**What the task asks:** Copy the data that follows exactly. Include no pictures.

**Dataset extract:**
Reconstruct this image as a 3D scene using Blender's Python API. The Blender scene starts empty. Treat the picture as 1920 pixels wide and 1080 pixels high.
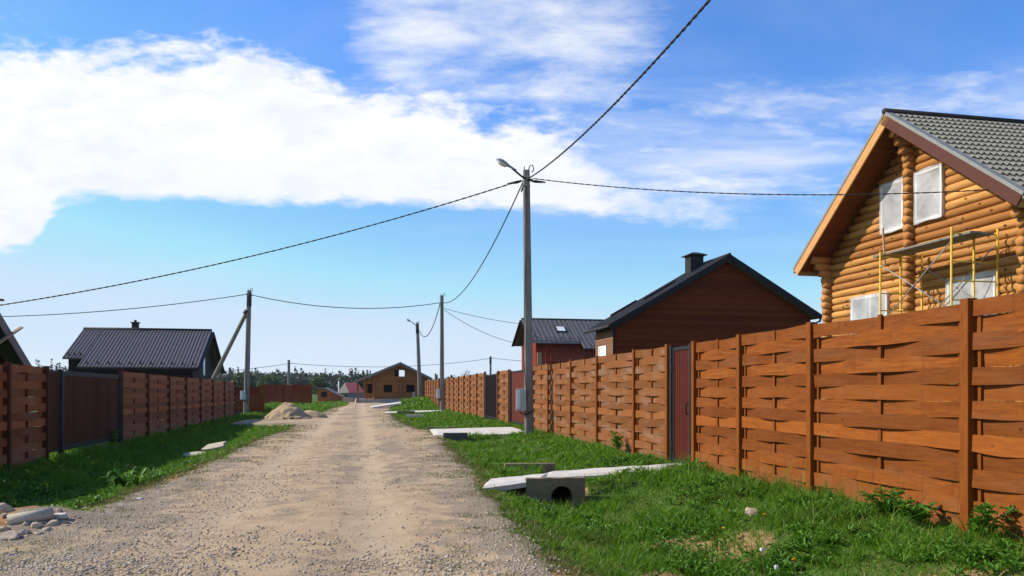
import bpy, math, random
import numpy as np
from mathutils import Vector, Matrix
random.seed(7); rng = np.random.default_rng(11)
scene = bpy.context.scene
COL = scene.collection
F, CX, HY, CZ = 1500.0, 960.0, 735.0, 1.35       # focal length in photo pixels, principal column, horizon row, eye height
PI = math.pi
SA, CA = math.sin(math.radians(12)), math.cos(math.radians(12))

def gp(px, py, d): return Vector(((px-CX)/F*d, d, CZ-(py-HY)/F*d))

# ------------------------------------------------------------------ objects
def tag(o, label=None, cat=None, group=None, kind=None):
    if label: o['label'] = label
    if cat: o['category'] = cat
    if group: o['group'] = group
    if kind: o['kind'] = kind
    return o
def thing(name, label, cat, loc=(0, 0, 0), rotz=0.0, group=None):
    o = bpy.data.objects.new(name, None); COL.objects.link(o)
    o.location = loc; o.rotation_euler = (0, 0, rotz); o.empty_display_size = .2
    return tag(o, label, cat, group)
def link_mesh(name, me, parent=None, label=None):
    o = bpy.data.objects.new(name, me); COL.objects.link(o)
    if parent is not None: o.parent = parent
    if label: o['label'] = label
    return o

class MB:
    def __init__(s): s.v = []; s.f = []
    def add(s, vs, fs):
        n = len(s.v); s.v += [tuple(v) for v in vs]; s.f += [tuple(i+n for i in f) for f in fs]; return s
    def box(s, c, d, R=None):
        hx, hy, hz = d[0]/2, d[1]/2, d[2]/2
        vs = [Vector((x, y, z)) for x in (-hx, hx) for y in (-hy, hy) for z in (-hz, hz)]
        if R is not None: vs = [R @ v for v in vs]
        c = Vector(c)
        return s.add([v+c for v in vs], [(0,1,3,2),(4,6,7,5),(0,4,5,1),(2,3,7,6),(0,2,6,4),(1,5,7,3)])
    def bb(s, x0, x1, y0, y1, z0, z1): return s.box(((x0+x1)/2, (y0+y1)/2, (z0+z1)/2), (abs(x1-x0), abs(y1-y0), abs(z1-z0)))
    def beam(s, p, q, w, h, up=(0, 0, 1)):
        p, q = Vector(p), Vector(q); d = (q-p); L = d.length; d.normalize()
        up = Vector(up); x = d.cross(up)
        if x.length < 1e-4: x = d.cross(Vector((1, 0, 0)))
        x.normalize(); z = x.cross(d)
        R = Matrix((x, d, z)).transposed()
        return s.box((p+q)/2, (w, L, h), R)
    def tube(s, pts, r, n=8, cap=True):
        pts = [Vector(p) for p in pts]; m = len(pts)
        rs = r if isinstance(r, (list, tuple)) else [r]*m
        base = len(s.v); prev = None
        for i, p in enumerate(pts):
            d = (pts[min(i+1, m-1)]-pts[max(i-1, 0)]).normalized()
            if prev is None:
                a = d.cross(Vector((0, 0, 1)))
                if a.length < 1e-3: a = d.cross(Vector((1, 0, 0)))
            else: a = prev-d*prev.dot(d)
            a.normalize(); prev = a; b = d.cross(a)
            for k in range(n):
                t = 2*PI*k/n
                s.v.append(tuple(p+(a*math.cos(t)+b*math.sin(t))*rs[i]))
        for i in range(m-1):
            for k in range(n):
                k2 = (k+1) % n
                s.f.append((base+i*n+k, base+i*n+k2, base+(i+1)*n+k2, base+(i+1)*n+k))
        if cap:
            s.f.append(tuple(base+k for k in reversed(range(n))))
            s.f.append(tuple(base+(m-1)*n+k for k in range(n)))
        return s
    def prism(s, poly, d):          # polygon (3-D points) swept by vector d
        n = len(poly); d = Vector(d); a = [Vector(p) for p in poly]
        vs = a+[p+d for p in a]
        fs = [tuple(range(n-1, -1, -1)), tuple(range(n, 2*n))]+[(i, (i+1) % n, n+(i+1) % n, n+i) for i in range(n)]
        return s.add(vs, fs)
    def grid(s, fn, nu, nv):
        base = len(s.v)
        for i in range(nu+1):
            for j in range(nv+1): s.v.append(tuple(fn(i/nu, j/nv)))
        for i in range(nu):
            for j in range(nv):
                a = base+i*(nv+1)+j; s.f.append((a, a+nv+1, a+nv+2, a+1))
        return s
    def build(s, name, mat, parent=None, smooth=False, bevel=0, label=None):
        me = bpy.data.meshes.new(name); me.from_pydata(s.v, [], s.f); me.validate(); me.update()
        me.materials.append(mat)
        if smooth:
            me.polygons.foreach_set('use_smooth', [True]*len(me.polygons))
        o = link_mesh(name, me, parent, label)
        if bevel:
            b = o.modifiers.new('bevel', 'BEVEL'); b.width = bevel; b.segments = 2; b.limit_method = 'ANGLE'
        return o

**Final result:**
Reconstruct this image as a 3D scene using Blender's Python API. The Blender scene starts empty. Treat the picture as 1920 pixels wide and 1080 pixels high.
import bpy, math, random
import numpy as np
from mathutils import Vector, Matrix
random.seed(7); rng = np.random.default_rng(11)
scene = bpy.context.scene
COL = scene.collection
F, CX, HY, CZ = 1500.0, 960.0, 735.0, 1.35       # focal length in photo pixels, principal column, horizon row, eye height
PI = math.pi
SA, CA = math.sin(math.radians(12)), math.cos(math.radians(12))

def gp(px, py, d): return Vector(((px-CX)/F*d, d, CZ-(py-HY)/F*d))

# ------------------------------------------------------------------ objects
def tag(o, label=None, cat=None, group=None, kind=None):
    if label: o['label'] = label
    if cat: o['category'] = cat
    if group: o['group'] = group
    if kind: o['kind'] = kind
    return o
def thing(name, label, cat, loc=(0, 0, 0), rotz=0.0, group=None):
    o = bpy.data.objects.new(name, None); COL.objects.link(o)
    o.location = loc; o.rotation_euler = (0, 0, rotz); o.empty_display_size = .2
    return tag(o, label, cat, group)
def link_mesh(name, me, parent=None, label=None):
    o = bpy.data.objects.new(name, me); COL.objects.link(o)
    if parent is not None: o.parent = parent
    if label: o['label'] = label
    return o

class MB:
    def __init__(s): s.v = []; s.f = []
    def add(s, vs, fs):
        n = len(s.v); s.v += [tuple(v) for v in vs]; s.f += [tuple(i+n for i in f) for f in fs]; return s
    def box(s, c, d, R=None):
        hx, hy, hz = d[0]/2, d[1]/2, d[2]/2
        vs = [Vector((x, y, z)) for x in (-hx, hx) for y in (-hy, hy) for z in (-hz, hz)]
        if R is not None: vs = [R @ v for v in vs]
        c = Vector(c)
        return s.add([v+c for v in vs], [(0,1,3,2),(4,6,7,5),(0,4,5,1),(2,3,7,6),(0,2,6,4),(1,5,7,3)])
    def bb(s, x0, x1, y0, y1, z0, z1): return s.box(((x0+x1)/2, (y0+y1)/2, (z0+z1)/2), (abs(x1-x0), abs(y1-y0), abs(z1-z0)))
    def beam(s, p, q, w, h, up=(0, 0, 1)):
        p, q = Vector(p), Vector(q); d = (q-p); L = d.length; d.normalize()
        up = Vector(up); x = d.cross(up)
        if x.length < 1e-4: x = d.cross(Vector((1, 0, 0)))
        x.normalize(); z = x.cross(d)
        R = Matrix((x, d, z)).transposed()
        return s.box((p+q)/2, (w, L, h), R)
    def tube(s, pts, r, n=8, cap=True):
        pts = [Vector(p) for p in pts]; m = len(pts)
        rs = r if isinstance(r, (list, tuple)) else [r]*m
        base = len(s.v); prev = None
        for i, p in enumerate(pts):
            d = (pts[min(i+1, m-1)]-pts[max(i-1, 0)]).normalized()
            if prev is None:
                a = d.cross(Vector((0, 0, 1)))
                if a.length < 1e-3: a = d.cross(Vector((1, 0, 0)))
            else: a = prev-d*prev.dot(d)
            a.normalize(); prev = a; b = d.cross(a)
            for k in range(n):
                t = 2*PI*k/n
                s.v.append(tuple(p+(a*math.cos(t)+b*math.sin(t))*rs[i]))
        for i in range(m-1):
            for k in range(n):
                k2 = (k+1) % n
                s.f.append((base+i*n+k, base+i*n+k2, base+(i+1)*n+k2, base+(i+1)*n+k))
        if cap:
            s.f.append(tuple(base+k for k in reversed(range(n))))
            s.f.append(tuple(base+(m-1)*n+k for k in range(n)))
        return s
    def prism(s, poly, d):          # polygon (3-D points) swept by vector d
        n = len(poly); d = Vector(d); a = [Vector(p) for p in poly]
        vs = a+[p+d for p in a]
        fs = [tuple(range(n-1, -1, -1)), tuple(range(n, 2*n))]+[(i, (i+1) % n, n+(i+1) % n, n+i) for i in range(n)]
        return s.add(vs, fs)
    def grid(s, fn, nu, nv):
        base = len(s.v)
        for i in range(nu+1):
            for j in range(nv+1): s.v.append(tuple(fn(i/nu, j/nv)))
        for i in range(nu):
            for j in range(nv):
                a = base+i*(nv+1)+j; s.f.append((a, a+nv+1, a+nv+2, a+1))
        return s
    def build(s, name, mat, parent=None, smooth=False, bevel=0, label=None):
        me = bpy.data.meshes.new(name); me.from_pydata(s.v, [], s.f); me.validate(); me.update()
        me.materials.append(mat)
        if smooth:
            me.polygons.foreach_set('use_smooth', [True]*len(me.polygons))
        o = link_mesh(name, me, parent, label)
        if bevel:
            b = o.modifiers.new('bevel', 'BEVEL'); b.width = bevel; b.segments = 2; b.limit_method = 'ANGLE'
        return o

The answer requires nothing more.